Like these: http://sportsillustrated.cnn.com/2009/football/ncaa/02/03/team-rankings/index.html?eref=T1
Lots of reasons for this and here are some of them:
-Players gain reputations and hype and this leads to an inflation/deflation of rankings
-If these scouts were actually correct, dudes like Drew Henson would have led the Patriots to 3 Superbowls.
-It is near impossible to compare the thousands of levels of football across America. Making tangible comparisons when there is such a huge disparity of talent is fruitless.
It's that last point that led to this blog. We're going to make tangible comparisons... between the top football powers and chicks from sitcoms from when we were little.
#1 Alabama: Shelly Long.
Making your way in the world today takes everything you got. Having a scumbag coach who can really recruit, sure does cost a lot. See what we did there? We never got why Shelly Long got more than a minute of Sam's time. She was so high-maintencey; a quasi-hot chick that wasn't likeable. You know Alabama, with their #1 recruiting class in tow, will get smoked by someone. You know this because they'll have some 3-named quarterback who gets pummeled so hard, the hair that comes out of the back of his helmet uncurls.
#2 LSU: Justine Bateman.
The show was obviously incredible and in our opinion, she was the glue guy. She took the charges, was sweated by Skippy and every other male 80s child, and always had at least 1 great line per show. That's how LSU is. The SEC is always raw and it's these guys, year in and year out running 22 athletes out there, that make the conference the place of naked anger.
#3 USC: Alyssa Milano.
Name someone hotter than Samantha Micelli in season 5 of Who's the Boss for a male under 14. You can't. You would watch that show even if it meant putting up with Danny Pintauro (The Pete Carroll of Sitcom stars). You also know that USC will be right there in the hunt. You also know that all that talent will occasionally have an F-up (Like Mrs. Rossini accidentally burning the Lasagna). There will be hiccups but talent wins.
#4 THE ohio state university: Markie Post.
Boooorrrrrriiiiiing. They'll win the Big-10 then get mooshed in a bowl. We get it, John Laroquette likes sex and Christine doesn't want to sleep with him. At least Harry Anderson (Terrell Pryor) can do a magic trick or 2 to make the 30 minutes seem slightly more bearable.
#5 Texas: Danica McKellar.
Winnie Cooper. Every male in the world has a Winnie Cooper. Fact. That's what made this show so special. Every male has someone that he hyped up so much in his mind that he couldn't see straight, that cost him his judgment, and made him a wreck. For Texas fans, Colt McCoy is your Winnie Cooper.
#6 Florida State: Tracy Gold.
Winning the ACC is like having a know-it-all goodie goodie sister that stands in the way of Mike Seaver nailing bait like a carpenter.

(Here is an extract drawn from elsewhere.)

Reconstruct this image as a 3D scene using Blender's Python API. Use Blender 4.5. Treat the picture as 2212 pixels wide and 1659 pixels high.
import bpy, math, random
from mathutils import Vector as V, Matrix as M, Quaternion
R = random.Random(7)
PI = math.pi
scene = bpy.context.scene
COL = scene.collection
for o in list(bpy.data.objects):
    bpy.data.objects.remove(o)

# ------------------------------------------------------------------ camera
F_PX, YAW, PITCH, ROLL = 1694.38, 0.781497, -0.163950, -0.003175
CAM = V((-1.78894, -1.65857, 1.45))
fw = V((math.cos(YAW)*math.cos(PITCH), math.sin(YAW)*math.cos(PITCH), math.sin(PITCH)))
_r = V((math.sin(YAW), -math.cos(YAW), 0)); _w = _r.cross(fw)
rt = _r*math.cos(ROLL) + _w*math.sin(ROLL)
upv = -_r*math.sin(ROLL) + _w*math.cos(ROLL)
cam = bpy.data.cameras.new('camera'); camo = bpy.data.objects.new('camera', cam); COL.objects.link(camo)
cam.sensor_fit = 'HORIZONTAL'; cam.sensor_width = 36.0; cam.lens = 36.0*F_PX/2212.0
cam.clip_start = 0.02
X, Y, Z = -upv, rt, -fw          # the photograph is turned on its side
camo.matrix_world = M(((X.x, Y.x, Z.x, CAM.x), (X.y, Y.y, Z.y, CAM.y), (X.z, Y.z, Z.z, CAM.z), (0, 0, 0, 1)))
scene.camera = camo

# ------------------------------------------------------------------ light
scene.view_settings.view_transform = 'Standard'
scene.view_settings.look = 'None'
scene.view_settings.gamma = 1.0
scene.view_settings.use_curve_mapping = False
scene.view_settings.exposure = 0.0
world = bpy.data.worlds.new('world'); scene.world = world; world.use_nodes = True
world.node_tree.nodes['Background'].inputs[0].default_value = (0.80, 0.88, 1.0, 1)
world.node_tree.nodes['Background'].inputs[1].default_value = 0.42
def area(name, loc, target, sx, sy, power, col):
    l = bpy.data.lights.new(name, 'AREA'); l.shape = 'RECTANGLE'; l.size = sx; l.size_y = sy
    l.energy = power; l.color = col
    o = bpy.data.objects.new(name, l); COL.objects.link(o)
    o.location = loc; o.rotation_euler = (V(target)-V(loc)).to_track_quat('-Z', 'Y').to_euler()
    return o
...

#7 Michigan: Nancy Mckeon.
An also ran on a show of also-rans.
#8 UNC: Missy Gold.
Who is that? She's from where? Benson? That was a show? Really? 7 seasons? That show ran for 7 seasons? No f-ing way.
#9 Georgia: Nicole Eggert.
Sexy pick. They started 2008 as the #1 team in the country and they ended up on Howard Stern begging for an acting role. Charles in Charge indeed.
#10 Florida: Soliel Moon Frye.
Listen, everyone knew she was going to be hot. Adults watched the show, they knew. Kids that watched the show, they knew. Everyone on set and at the network, you best believe they were in the know. It's inevitable. You think the Florida kids are worried because Alabama had a great recruiting year? You think Soliel looked across the lot and was worried because they were filming Small Wonder?